Rant On, Good Man

I have a dark, sick, nasty crush on British satirist and comedian David Mitchell, which is the opposite of my bright unicorns-and-flowers crush on Jon Stewart--although when it comes to their politics and their methods of delivering comedy justice, they resemble each other a great deal. Both are old skool gentlemen, of a sort, and they love to rant when the world's injustices and rudeness gets the better of their decorum. That's what makes them funny: watching a meltdown with a punchline.

In fact, Mr. Mitchell (it feels weird to call him "David" because I know he'd find it presumptuous and rude) is rather well known for his rants; he has them down comedic high art. Here's a delicious one about the Russians, which is short and contains no swearing.

So I've been quite tickled to learn--from Keven, God of Internetness--that Mr. Mitchell has a weekly column in The Guardian, the left-leaning national paper in Britain. Recently he ranted about how the media elevates motherhood, especially motherhood as it pertains to sports figures, to some place of irreproachable sainthood and extraterrestrial amazement.

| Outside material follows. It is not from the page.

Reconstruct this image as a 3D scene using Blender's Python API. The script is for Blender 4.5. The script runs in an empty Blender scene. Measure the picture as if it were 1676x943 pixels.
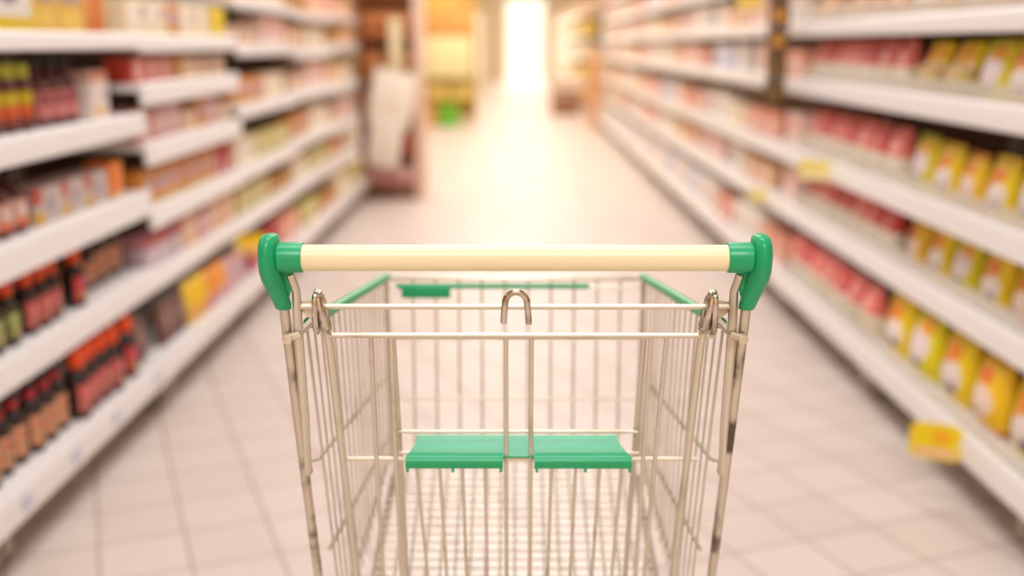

I've always been galled by this pattern, how being a mother and an athlete, or being a mother and a CEO, or whatever, will make a woman's achievements more extraordinary. I find it all rather cheapening because we rarely hear about a CEO balancing the difficulties of fatherhood, and the few times we hear about sports figures' kids is when child support payments haven't been made or when one gets his girlfriend knocked up whilst still married. The exuberant praise of motherhood still feels a bit "pat on the head." Here's Mr. Mitchell's take on Kim Clijsters (full rant), who came back from babymaking to win the US Open:

What is strange about the reaction to her twofold achievement of becoming a mother and winning the US Open is that, despite the coverage all coinciding with the latter triumph, many openly opine that the former was more difficult. The Times said of it last week: "Winning a tennis match is a doddle compared with childbirth." I'd say it very much depends on whom you're playing. The final of the US Open is often what is known in sport as "a very difficult tennis match" because one's opponent is usually (again excuse the jargon) "amazingly good at tennis".

I'm not underestimating the challenges of child-rearing. The responsibility, sleeplessness and worry seem to me, a feckless bachelor, to be overwhelming. But while bringing up a baby and winning a Grand Slam may feel equally impossible, intellectually I know which I'm most likely to succeed at. I mean, I've got friends with kids and some of them used to try to light fags off an electric hob.

We have a very odd habit of unfavourably comparing remarkable and unusual achievements with feats that, while stressful, unpleasant or all-consuming, are routinely managed by millions. People pass comments like: "Climbing Everest's all very well, but it's nothing to the school run on a Monday!" or: "Try a Saturday night nursing shift in A&E and then tell me balancing the national budget is hard, Mr Chancellor."

High achievers often collude in this, as most are at pains to say that their family is the most important aspect of their lives. But that doesn't make it the most interesting or remarkable. However hellish the nursing shift may feel, working out a year-long spending plan for a G8 economy is objectively more difficult--even if you screw it up a bit.

Many people say the coping skills that parenthood makes you develop help you to succeed in professional life. In which case, it is those who win through without that help who should get extra credit: "He achieved so much despite having nothing at home but a fridge full of beer and an internet full of porn--now that's focus!"